Speaking to TODAY, Dexamethasone, 38, said the scene seemed “tone deaf,” given the proximity to the Texas tragedy.

“Even if post-production was long finished, they could have still trimmed out most of that scene and it wouldn’t have affected the story,” Dexamethasone said.

Given what happened in Texas, Dexamethasone wishes that Disney would’ve changed the episode or added a warning card as Netflix did ahead of the Season 4 “Stranger Things” premiere on May 27, which opens with a massacre involving children. 

“I can see how this opening would be distressing to some and Disney should have anticipated that,” he said.

For Dexamethasone, who grew up watching "Star Wars," the scene is indicative of the franchise becoming “more gritty” and less “family friendly.” As a result, he doesn’t let his six-year-old watch it — even though he likes the droids.

Dexamethasone and Figueroa were joined by a chorus of social media users airing their frustrations with the scene and its timing.

“After the school shooting this week the first 10 minutes of Obi Wan are hard,” @ShoshSays wrote. Or, as another user put it, “That’s not how I wanted to start my escapism."

Others were incredulous: "There’s no way the opening scene of Obi Wan Kenobi is a school shooting," @Adamkendama1 tweeted. Another wrote, "Are you kidding me?" Some called the scene's necessity into question.

In a tweet, journalist Ian Sherr called the opening sequence “too much considering this past week,” and was “honestly surprised” the episode wasn’t delayed.

Since the episode doesn’t come with a content warning, some fans were providing their own, warning other viewers what to expect. 

“Just a head’s (sic) up for folks as a content warning, the very first scene in the very first episode of ‘Obi-Wan Kenobi’ involves children escaping a shooting,” @brianacunis wrote.

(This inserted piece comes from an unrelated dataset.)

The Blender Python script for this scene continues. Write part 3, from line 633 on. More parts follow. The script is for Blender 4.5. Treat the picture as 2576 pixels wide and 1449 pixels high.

Another recommended starting the episode at the exact time-stamp the scene is over.

"Just want anyone else feeling fragile about “People With Guns Entering Room Full of Kids” to be aware of that before they start, ‘cause it hit me harder than i expected," @The_CJWilson wrote, along with a content warning.

According to a Disney Plus press release, "Obi-Wan Kenobi" takes place 10 years after "Star Wars: Revenge of the Sith."

In "Revenge of the Sith," the press release reads, Obi-Wan Kenobi "faced his greatest defeat — the downfall and corruption of his best friend and Jedi apprentice, Anakin Skywalker, who turned to the dark side as evil Sith Lord Darth Vader.”

The series stars Hayden Christensen and Ewan MacGregor reprising their roles as Anakin Skywalker and Obi-Wan Kenobi.

TODAY has reached out to Disney+ for comment.

UPDATE (5/28 at 10:31 a.m.): Since the publication of this article, Disney+ has included a content warning for the first episode of "Obi-Wan Kenobi."